L'11 luglio scorso il quotidiano inglese The Sun aveva pubblicato una speciale classifica dei centri urbani ritenuti più pericolosi in dieci diverse aree del pianeta. Molteplici i parametri di riferimento: gli omicidi, la presenza di gang, il narcotraffico, la guerra, i disordini razziali e la violazione dei diritti umani.

In questa speciale classifica, nota come "Most dangerous corner of the Earth", Napoli era stata considerata come la più pericolosa città dell'Europa occidentale. L'autore dell'articolo, Guy Birchal, aveva dunque accostato il capoluogo campano a città come Kiev, capitale dell'Ucraina in guerra con la Russia, Grozny, capitale della Cecenia martoriata dagli attentati, Mogadiscio e Raqqa, quest'ultima capitale dell'ISIS.
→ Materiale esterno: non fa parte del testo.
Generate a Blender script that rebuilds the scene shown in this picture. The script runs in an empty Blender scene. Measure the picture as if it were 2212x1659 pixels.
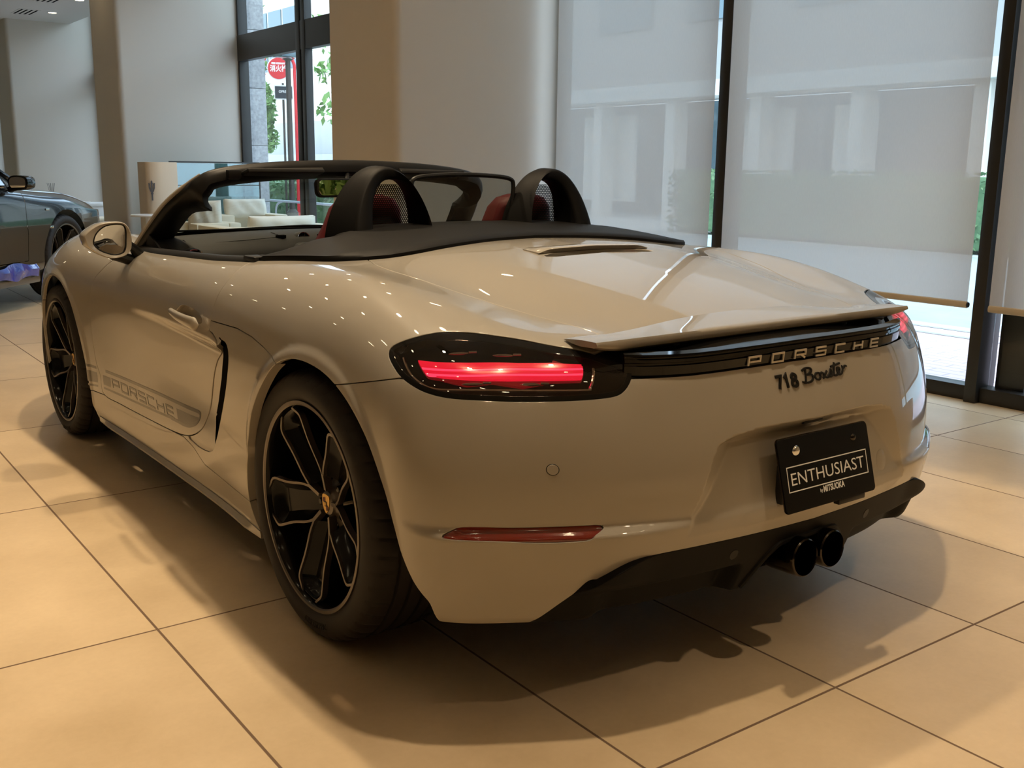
import bpy, bmesh, math, random
import numpy as np
from mathutils import Vector, Matrix
random.seed(7); rng = np.random.default_rng(7)
PI = math.pi

# ---------------------------------------------------------------- body surface of the roadster (implicit, half car in |x|)
class Spl:
    """natural cubic spline basis over knots"""
    def __init__(s, k):
        s.k = np.array(k, float); n = len(k); h = np.diff(s.k)
        A = np.zeros((n, n)); B = np.zeros((n, n)); A[0,0] = A[-1,-1] = 1
        for i in range(1, n-1):
            A[i,i-1] = h[i-1]; A[i,i] = 2*(h[i-1]+h[i]); A[i,i+1] = h[i]
            B[i,i-1] = 6/h[i-1]; B[i,i] = -6/h[i-1]-6/h[i]; B[i,i+1] = 6/h[i]
        s.M = np.linalg.solve(A, B)
    def __call__(s, t):
        t = np.asarray(t, float).ravel(); k = s.k; n = len(k)
        i = np.clip(np.searchsorted(k, t)-1, 0, n-2); h = k[i+1]-k[i]
        tc = np.clip(t, k[0], k[-1]); a = (k[i+1]-tc)/h; b = (tc-k[i])/h
        out = np.zeros((len(t), n)); r = np.arange(len(t))
        out[r, i] += a; out[r, i+1] += b
        out += ((a**3-a)*h*h/6)[:,None]*s.M[i] + ((b**3-b)*h*h/6)[:,None]*s.M[i+1]
        d = t-tc
        if np.any(d):                                   # linear extension past the ends
            for e, ii in ((0, 0), (-1, n-2)):
                m = (d < 0) if e == 0 else (d > 0)
                if m.any():
                    hh = k[ii+1]-k[ii]
                    g = np.zeros(n); g[ii] -= 1/hh; g[ii+1] += 1/hh
                    if e == 0: g += -hh/3*s.M[ii]-hh/6*s.M[ii+1]
                    else: g += hh/6*s.M[ii]+hh/3*s.M[ii+1]
                    out[m] += d[m][:,None]*g
        return out
class Tab:
    def __init__(s, u, v, C): s.u = Spl(u); s.v = Spl(v); s.C = np.array(C, float)
    def pts(s, a, b): return np.einsum('ij,jk,ik->i', s.u(a), s.C, s.v(b), optimize=True)
    def grid(s, a, b): return s.u(a) @ s.C @ s.v(b).T
# half width |x| over (y, z)
Wt = Tab([-.95,-.6,-.3,0,.35,.6,.9,1.3,1.7,2.05,2.475,2.9,3.4], [.12,.22,.32,.45,.58,.68,.76,.84,.92], [
 [.77,.82,.86,.875,.875,.87,.85,.82,.77],
 [.825,.86,.885,.902,.908,.900,.882,.845,.795],
 [.85,.875,.888,.900,.904,.899,.887,.862,.82],
 [.86,.880,.892,.902,.906,.903,.892,.868,.825],
 [.85,.868,.880,.892,.898,.896,.886,.864,.825],
 [.835,.852,.866,.878,.886,.886,.878,.856,.815],
 [.830,.842,.848,.854,.864,.868,.862,.838,.797],
 [.830,.838,.838,.838,.848,.856,.850,.826,.785],
 [.830,.840,.842,.842,.850,.857,.848,.820,.775],
 [.835,.850,.858,.862,.866,.866,.856,.832,.785],
 [.840,.858,.870,.880,.883,.880,.866,.835,.78],
 [.80,.83,.85,.86,.855,.835,.80,.75,.69],
 [.62,.66,.68,.68,.66,.62,.58,.54,.5]])
# height z over (y, |x|)
Tt = Tab([-0.95, -0.8, -0.7, -0.6, -0.5, -0.4, -0.3, -0.2, -0.1, 0.0, 0.15, 0.35, 0.6, 0.9, 1.3, 1.7, 2.05, 2.475, 2.9, 3.4], [0, 0.2, 0.4, 0.55, 0.65, 0.72, 0.8, 0.95], [
 [0.7159,0.7200,0.7200,0.7050,0.680,0.655,0.650,0.6365],
 [0.7786,0.7790,0.7720,0.7560,0.732,0.710,0.705,0.6876],
 [0.8179,0.8160,0.8040,0.7930,0.772,0.748,0.744,0.7192],
 [0.8551,0.8501,0.8319,0.8250,0.8060,0.7851,0.7810,0.7487],
 [0.8845,0.8775,0.8562,0.8410,0.8376,0.8243,0.8171,0.7785],
 [0.9084,0.9008,0.8789,0.8568,0.8632,0.8579,0.8494,0.8081],
 [0.9279,0.9207,0.8997,0.8753,0.8839,0.8851,0.8762,0.8340],
 [0.9440,0.9375,0.9182,0.8938,0.9008,0.9056,0.8966,0.8541],
 [0.9572,0.9513,0.9341,0.9112,0.9144,0.9195,0.9105,0.8673],
 [0.9676,0.9621,0.9469,0.9267,0.9250,0.9275,0.9181,0.8736],
 [0.9772,0.9719,0.9590,0.9431,0.9352,0.9308,0.9200,0.8734],
 [0.9750,0.9700,0.9590,0.9440,0.9350,0.9282,0.9152,0.8703],
 [0.9600,0.9560,0.9470,0.9340,0.9260,0.9190,0.9070,0.8650],
 [0.9200,0.9200,0.9170,0.9120,0.9080,0.9040,0.8960,0.8600],
 [0.9000,0.9000,0.9000,0.8970,0.8930,0.8890,0.8820,0.8500],
 [0.9350,0.9280,0.9100,0.8990,0.8900,0.8820,0.8680,0.8300],
 [0.8600,0.8620,0.8720,0.8900,0.9000,0.8960,0.8720,0.8100],
 [0.7900,0.7950,0.8150,0.8650,0.8950,0.8930,0.8620,0.7800],
 [0.6900,0.6950,0.7200,0.7850,0.8100,0.8000,0.7550,0.6600],
 [0.5200,0.5200,0.5200,0.5300,0.5300,0.5200,0.4900,0.4300]])
# rear face: how far back (-y) over z, plan curve over |x|
Rz = Spl([.12,.22,.30,.37,.45,.55,.65,.735,.80,.90]); Rzv = np.array([-.77,-.80,-.832,-.852,-.868,-.868,-.848,-.824,-.812,-.755])
Rx = Spl([0,.2,.4,.5,.6,.7,.8,.9]); Rxv = np.array([0,.010,.040,.070,.110,.165,.228,.30])
Fx = Spl([0,.3,.6,.8,.95]); Fxv = np.array([3.42,3.37,3.2,2.95,2.6])
def sst(a, b, t):
    t = np.clip((t-a)/(b-a), 0, 1); return t*t*t*(t*(6*t-15)+10)
def arch(y, z):                                         # rolled flange round both wheel arches
    r = np.minimum(np.hypot(y+.065, z-.34), np.hypot(y-2.43, z-.335)+.018)
    return .007*sst(.432, .40, r)
def ledge(x, z):                                        # step above the diffuser
    return (.004+.020*sst(.25, .62, x))*sst(.20, .26, z)*sst(.468, .437, z)
def under(x, y):                                        # shelf below the spoiler
    return .020*sst(-.68, -.79, y)*sst(.56, .46, x)
def smax(a, b, k):
    h = np.maximum(k-np.abs(a-b), 0)/k
    return np.maximum(a, b)+h*h*h*k/6
def comb(S, T, R, Fr):
    f = smax(S, R, .12)
    f = smax(f, T, .15)
    return smax(f, Fr, .2)
def no(*a): return 0.
def scoop(y, z):                                        # hollow in the door that leads into the side intake
    zu = .694-.10*np.clip(.62-y, 0, 1)
    return .040*sst(1.56, .56, y)**.8*sst(.275, .52, z)*sst(zu+.004, zu-.062+.03*sst(.6, 1.5, y), z)
XO = (np.array([.38,.42,.46,.50,.54,.58,.61,.64]), np.array([.415,.402,.386,.367,.351,.334,.315,.29]))
def smin(a, b, k): return -smax(-a, -b, k)
def niche(x, z):                                        # number plate recess
    side = (np.interp(z, *XO)-x)*.55; top = (.632-.022*(x/.31)**6-z)*1.5
    flo = .046*np.clip((z-.415)/.19, 0, 1.1)+0*x
    return np.maximum(smin(smin(side, top, .006), flo, .006), 0)
def slots(x, z):                                        # hollows in the black diffuser
    return .042*sst(.318, .296, z)*sst(.20, .23, x)*sst(.60, .50, x)-.024*sst(.42, .60, x)*sst(.30, .34, z)
def make_F(dS=no, dR=no):
    def F(P):
        x = np.abs(P[:,0]); y = P[:,1]; z = P[:,2]
        return comb(x-Wt.pts(y, z)-arch(y, z)+dS(y, z), z-Tt.pts(y, x)-under(x, y), Rz(z)@Rzv+Rx(x)@Rxv-ledge(x, z)+dR(x, z)-y, y-Fx(x)@Fxv)
    F.dS = dS; F.dR = dR
    return F
F0 = make_F(); Fdoor = make_F(dS=scoop); Fbump = make_F(dR=niche); Fdiff = make_F(dR=slots)
def grad(F, P, e=1e-4):
    g = np.empty_like(P)
    for i in range(3):
        d = np.zeros(3); d[i] = e
        g[:,i] = (F(P+d)-F(P-d))/(2*e)
    return g
def newton(F, P, it=3, lock=None):
    P = P.copy()
    for _ in range(it):
        f = F(P); g = grad(F, P)
        if lock is not None: g[lock, 0] = 0
        P -= (f/np.maximum((g*g).sum(1), .05))[:,None]*g
    return P
def body_mesh(h=.010, F=F0, yl=(-.97, 3.50), zl=(.10, 1.02)):
    xs = np.arange(-h/2, .96, h); ys = np.arange(yl[0], yl[1], h); zs = np.arange(zl[0], zl[1], h)
    Wg = Wt.grid(ys, zs); Tg = Tt.grid(ys, xs.clip(0)).T+under(xs[:,None].clip(0), ys[None])
    Tg[0] = Tg[1]
    Rg = (Rx(np.abs(xs))@Rxv)[:,None]+(Rz(zs)@Rzv)[None]-ledge(np.abs(xs)[:,None], zs[None])+F.dR(np.abs(xs)[:,None], zs[None]); Fg = Fx(np.abs(xs))@Fxv
    X = np.abs(xs)[:,None,None]; Y = ys[None,:,None]; Z = zs[None,None,:]
    V = comb((X-Wg[None]-arch(ys[:,None], zs[None])[None]+(F.dS(ys[:,None], zs[None])+np.zeros_like(Wg))[None]).astype('f4'), (Z-Tg[:,:,None]).astype('f4'), (Rg[:,None,:]-Y).astype('f4'), (Y-Fg[:,None,None]+0*Z).astype('f4'))
    s = V < 0; nx, ny, nz = V.shape
    cnt = np.zeros((nx-1, ny-1, nz-1), 'i1')
    for i in (0,1):
        for j in (0,1):
            for k in (0,1): cnt += s[i:nx-1+i, j:ny-1+j, k:nz-1+k]
    act = (cnt > 0) & (cnt < 8); I = np.argwhere(act)
    idx = np.full(act.shape, -1, 'i8'); idx[act] = np.arange(len(I))
    P = np.zeros((len(I), 3)); n = np.zeros(len(I))
    C = [np.array(c) for c in ((0,0,0),(1,0,0),(0,1,0),(1,1,0),(0,0,1),(1,0,1),(0,1,1),(1,1,1))]
    val = [V[I[:,0]+c[0], I[:,1]+c[1], I[:,2]+c[2]] for c in C]
    for a in range(8):
        for b in range(a+1, 8):
            if bin(a^b).count('1') != 1: continue
            m = (val[a] < 0) != (val[b] < 0); t = val[a][m]/(val[a][m]-val[b][m])
            P[m] += C[a]+(C[b]-C[a])*t[:,None]; n[m] += 1
    P = (P/n[:,None]+I)*h+np.array([xs[0], ys[0], zs[0]])
    Q = []
    for ax in range(3):
        sl = [slice(0, d) for d in V.shape]; sa = list(sl); sb = list(sl)
        sa[ax] = slice(0, V.shape[ax]-1); sb[ax] = slice(1, V.shape[ax])
        A = s[tuple(sa)]; Bm = s[tuple(sb)]; E = np.argwhere(A != Bm)
        u, v = (ax+1)%3, (ax+2)%3
        E = E[(E[:,u] > 0) & (E[:,v] > 0) & (E[:,u] < V.shape[u]-1) & (E[:,v] < V.shape[v]-1)]
        du = np.zeros(3, int); du[u] = 1; dv = np.zeros(3, int); dv[v] = 1
        q = [idx[tuple((E-o).T)] for o in (du+dv, dv, 0*du, du)]
        q = np.stack(q, 1); fl = ~s[tuple(E.T)]
        q[fl] = q[fl][:, ::-1]; Q.append(q)
    Q = np.concatenate(Q); Q = Q[(Q >= 0).all(1)]
    mid = np.abs(P[:,0]) < h*.49
    P[mid, 0] = 0
    P = newton(F, P, 3, mid); P[mid, 0] = 0
    T = np.concatenate([Q[:, [0,1,2]], Q[:, [0,2,3]]])
    return P, T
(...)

La pubblicazione dell'articolo da parte del quotidiano britannico aveva alimentato aspre polemiche. Vero che Napoli è città per vari aspetti problematica, ma da qui a considerarla tra le 11 città più pericolose al mondo ce ne corre.

Accanto alle reazioni della gente comune si erano sollevate le aspre obiezioni delle autorità politiche. Il sindaco della città partenopea, Luigi de Magistris, aveva pensato di querelare il quotidiano britannico.The Sun must have had a sunstroke (Il Sun deve aver avuto un colpo di sole) aveva poi commentato l'ambasciatore italiano a Londra, il napoletano Pasquale Terracciano.

Insomma un susseguirsi di proteste che devono aver indotto il tabloid inglese a un ripensamento, per il quale pare che abbia giocato un ruolo importante il movimento neoborbonico.

Secondo alcune indiscrezioni, il presidente del movimento, Gennaro De Crescenzo, avrebbe inviato diverse mail alla redazione del quotidiano inglese. Sarebbe stato poi contattato in prima persona dal caporedattore britannico Will Payne. Quest'ultimo si sarebbe reso conto dell'errore commesso e avrebbe promesso di rimuovere Napoli dalla mappa delle città a rischio.

La promessa sarebbe stata poi mantenuta e De Crescenzo avrebbe perfino invitato i giornalisti inglesi a Napoli per una pizza di riappacificazione.

Certo è che la vicenda si lega inequivocabilmente ai pregiudizi che accompagnano sempre più spesso i luoghi comuni sulla città partenopea. Giusta allora la disapprovazione dei napoletani. Ed è altrettanto giusto non abbassare la guardia di fronte ai problemi che questa stupenda città è costretta quotidianamente ad affrontare.